North Dakota is seeing population increases. The state has the fastest growth rate of Hispanics.

For the last two days we've talked about the economic reasons why they've come here and the challenges they face.

In Diversity on the Plains, Daniela Hurtado tells about the goodwill created by populations with roots thousands of miles apart.

As the country continues to see an influx of people of all walks of life, races, and culture, our state is no stranger to the changes we're seeing.

More Hispanics are living in North Dakota than ever before.

Most are in the Bakken where some have made it a temporary visit, but many are proud to call North Dakota their forever home.

On the third part of this series you'll hear about the cultural awakening many have felt through music, food, and language.

Harmonizing two cultures.

When the Williston Downtowners Association placed pianos across the city hoping to promote art and bring the community togeth, they didn't anticipate striking a chord between people of vastly different backgrounds.

"Estoy de parte de la diversidad.
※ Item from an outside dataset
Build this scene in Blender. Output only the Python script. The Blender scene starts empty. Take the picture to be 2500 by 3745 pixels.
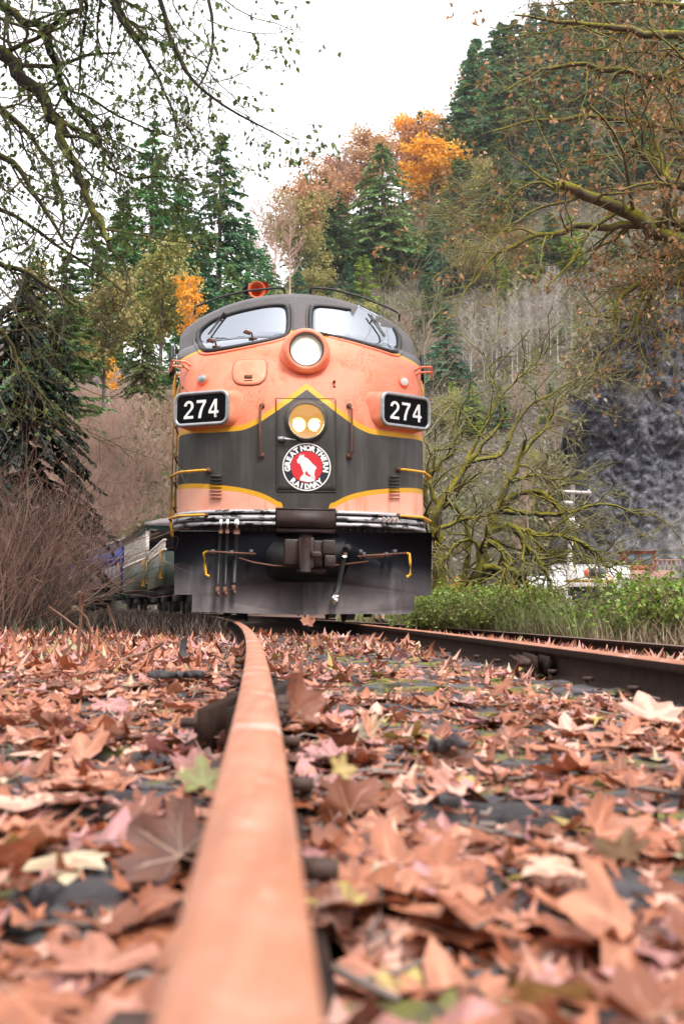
import bpy, math, random
import numpy as np
from mathutils import Vector, Matrix, noise as mnoise
rng = np.random.default_rng(274)
random.seed(274)
SC = bpy.context.scene
COL = SC.collection

# ------------------------------------------------------------------ camera
PITCH = math.atan((2226 - 1872.5) / 3665)
EYE = np.array([0.0, 0.0, 0.155])
cam_d = bpy.data.cameras.new('camera')
cam = bpy.data.objects.new('camera', cam_d); COL.objects.link(cam)
cam.location = EYE; cam.rotation_euler = (math.pi / 2 + PITCH, 0, 0)
cam_d.sensor_fit = 'VERTICAL'; cam_d.sensor_height = 23.5; cam_d.lens = 23.0
cam_d.clip_start = 0.02; cam_d.clip_end = 3000
cam_d.dof.use_dof = True; cam_d.dof.focus_distance = 12.3; cam_d.dof.aperture_fstop = 2.9
SC.camera = cam

# ------------------------------------------------------------------ sky, sun, exposure (overcast daylight)
SUN_EL, SUN_AZ = math.radians(58), math.radians(152)     # azimuth measured clockwise from +Y
world = bpy.data.worlds.new('World'); SC.world = world; world.use_nodes = True
wn, wl = world.node_tree.nodes, world.node_tree.links
sky = wn.new('ShaderNodeTexSky'); sky.sky_type = 'NISHITA'; sky.sun_disc = False
sky.sun_elevation = SUN_EL; sky.sun_rotation = SUN_AZ; sky.dust_density = 4.0; sky.air_density = 1.0
hs = wn.new('ShaderNodeHueSaturation'); hs.inputs['Saturation'].default_value = 0.22
wl.new(sky.outputs[0], hs.inputs['Color'])
mx = wn.new('ShaderNodeMix'); mx.data_type = 'RGBA'; mx.inputs[0].default_value = 0.72    # cloud cover over the clear sky
mx.inputs[7].default_value = (7.6, 7.5, 7.7, 1)
wl.new(hs.outputs[0], mx.inputs[6])
bg = wn['Background']; bg.inputs[1].default_value = 0.15
wl.new(mx.outputs[2], bg.inputs[0])
sun_d = bpy.data.lights.new('sun', 'SUN'); sun_d.energy = 1.5; sun_d.angle = math.radians(14); sun_d.color = (1, .96, .9)
sun = bpy.data.objects.new('sun', sun_d); COL.objects.link(sun)
sdir = Vector((math.sin(SUN_AZ) * math.cos(SUN_EL), math.cos(SUN_AZ) * math.cos(SUN_EL), math.sin(SUN_EL)))
sun.rotation_euler = sdir.to_track_quat('Z', 'Y').to_euler(); sun.location = (0, 0, 60)
SC.view_settings.view_transform = 'Standard'; SC.view_settings.look = 'None'
SC.view_settings.exposure = 1.15; SC.view_settings.gamma = 1.0; SC.view_settings.use_curve_mapping = False
SC.cycles.max_bounces = 6; SC.cycles.diffuse_bounces = 3; SC.cycles.transparent_max_bounces = 8
SC.cycles.use_denoising = True; SC.cycles.volume_bounces = 1

# ------------------------------------------------------------------ helpers
_c, _s = math.cos(PITCH), math.sin(PITCH)
def at(px, py, Y):
    """point at depth Y metres ahead seen at photograph pixel (px, py) of 2500 x 3745"""
    u, v = px - 1250.0, 1872.5 - py
    d = np.array([u, -_s * v + _c * 3665, _c * v + _s * 3665])
    return EYE + d * (Y / d[1])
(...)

Me gusta mucho que haya gente de toda clase," dijo Nora Reyes. Translation: "I'm on the side of diversity. I love that there are all kinds of people here," said Nora Reyes.

All around the city, cultures are coming together, adding to the "local flavor."

Thousands migrating to the state for work, and staying to provide a better future for their families.

"We're kind of to a place culturally here in the Williston area where people aren't really so much about us and them. You know, there's this more growing collectiveness that it take a lot of us and it's going to take more of us to come here and to fill these jobs. And the solutions are not to put distance between us but to come together," said Job Service North Dakota Williston Manager Paula Hickel.

Some say that perspective is like food for the soul.

"El sabor, el hogar, comidas caseras, el sazon es diferente, yo creo que es por eso," dijo Jennefer Rey. Translation: "The taste, the 'homey feeling,' the home cooked meal, the seasoning is different, I think that's why," said Jennefer Rey.

Rey is a server at Don Pedro's where they say their customers are from all over.

And their employees bring something a little different to the table.

Restaurant Manager Mohammed Badwan said: "They come here like every time. They come ask for job. They want to live here, they want to stay here. So this is why there's a lot of Latinos here now."

Badwan is the manager and says his employees are from different countries and the joy and positivity they bring is cutting edge.

“Creo que lo tenmos que hacer es abrir la mente, adaptarnos, y recibir todo lo que ellos nos pueden aportar,“ dijo Rey. Translation: "I think we what we need to do is be open minded and adapt and take in anything they can provide, said Rey.

Making strides for inclusivity.

“To say if you don’t do it like we do it, get out of here, well there’s so many ways we do it here now; there’s so many different people and diversity that that’s kind of gone by the wayside,” said Hickel.

As the state becomes more diverse, t's clear they have this message in common.

“We all have to work together no matter about the color of our skin, our language, our cultures,” said Reyes.

A message remains that North Dakota nice aims to make anyone feel welcomed.

Across America the Hispanic population has reached a record 59.9 million.

The Census Bureau projected that in the next 40 years, Hispanic people will compromise nearly 30-percent of the total population.

They’re the largest minority in the U.S.